Caidin was one of the people involved in the rescue and resurrection of the Junkers Ju 52 No. 5489 that would become famous on the Warbird circuit as Iron Annie. He was one of the pilots who flew what will likely be the last-ever formation flight of B-17s across the Atlantic Ocean from the United States to England (via Canada, the Azores and Portugal) in 1961, a trip that involved a near-miss with a submarine, a brawl with KGB agents, and just barely missing ending up in jail in Portugal, an epic trip he chronicled in his book Everything But the Flak. He wrote what has been approved by the Federal Aviation Administration as the standard aircraft manual for the Messerschmitt Bf 108. He flew as a pilot in the movie The War Lover.
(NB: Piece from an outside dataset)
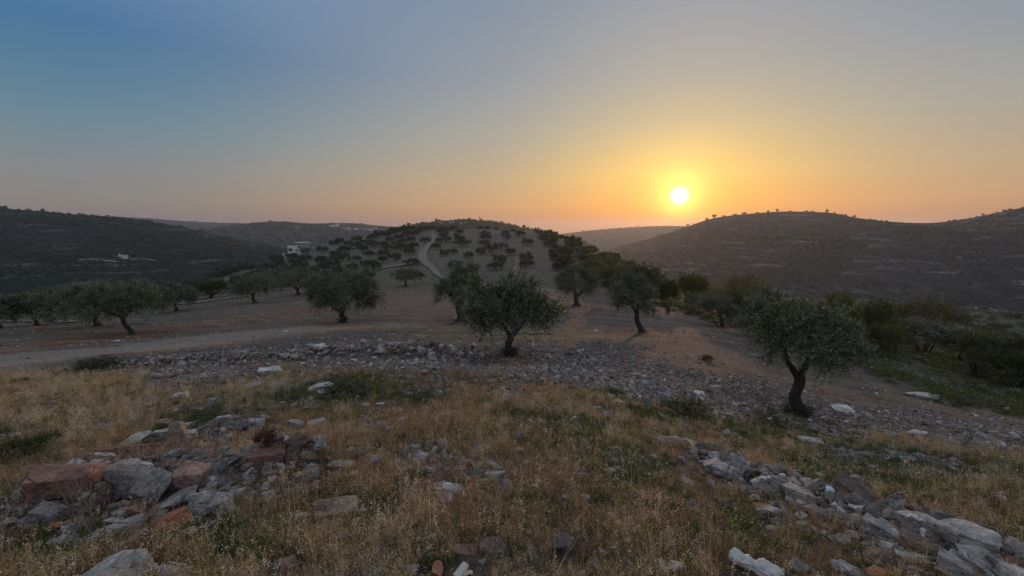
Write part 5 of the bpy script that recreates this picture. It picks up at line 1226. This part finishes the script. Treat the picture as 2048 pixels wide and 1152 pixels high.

He was also one of a very few pilots ever to take a Junkers Ju-52 off in less than 400 feet.
Caidin's style of fiction focused on acceptable projections of technical innovations with political and social repercussions. In this respect, his work has some echo in the writing of Michael Crichton. One recurring theme is that of the cyborg — the melding of man and machine, epitomized in the use of replacement body parts called bionics. Caidin references bionics in his 1968 novel The God Machine, but most famously based his novel Cyborg (1972) on the concept. Cyborg became Caidin's most famous work when it was adapted for a top-rated television film in 1973 and formed the basis of the television series The Six Million Dollar Man and its spin-off, The Bionic Woman. Caidin himself wrote three sequels to Cyborg —Operation Nuke, High Crystal and Cyborg IV — that differed considerably from the television series version. Years later, Caidin would revisit bionics in a tongue-in-cheek manner for his novel Buck Rogers: A Life in the Future (a reinvention of Buck Rogers in the 25th Century) in which the title character is given bionic parts after being revived from a centuries-long coma. A remake of The Bionic Woman, titled Bionic Woman debuted on NBC in 2007; unlike the original series, on which Caidin was given screen credit for the series being "based on" Cyborg, no such credit was included in the 2007 series.
On page 82 of Caidin's novel, Cyborg IV (Warner Books: May 1976. Library of Congress # 74-80703), the character Steve Austin references Caidin's own previous novel, stating, "A friend of mine wrote about it — did you ever read the book, Marooned?"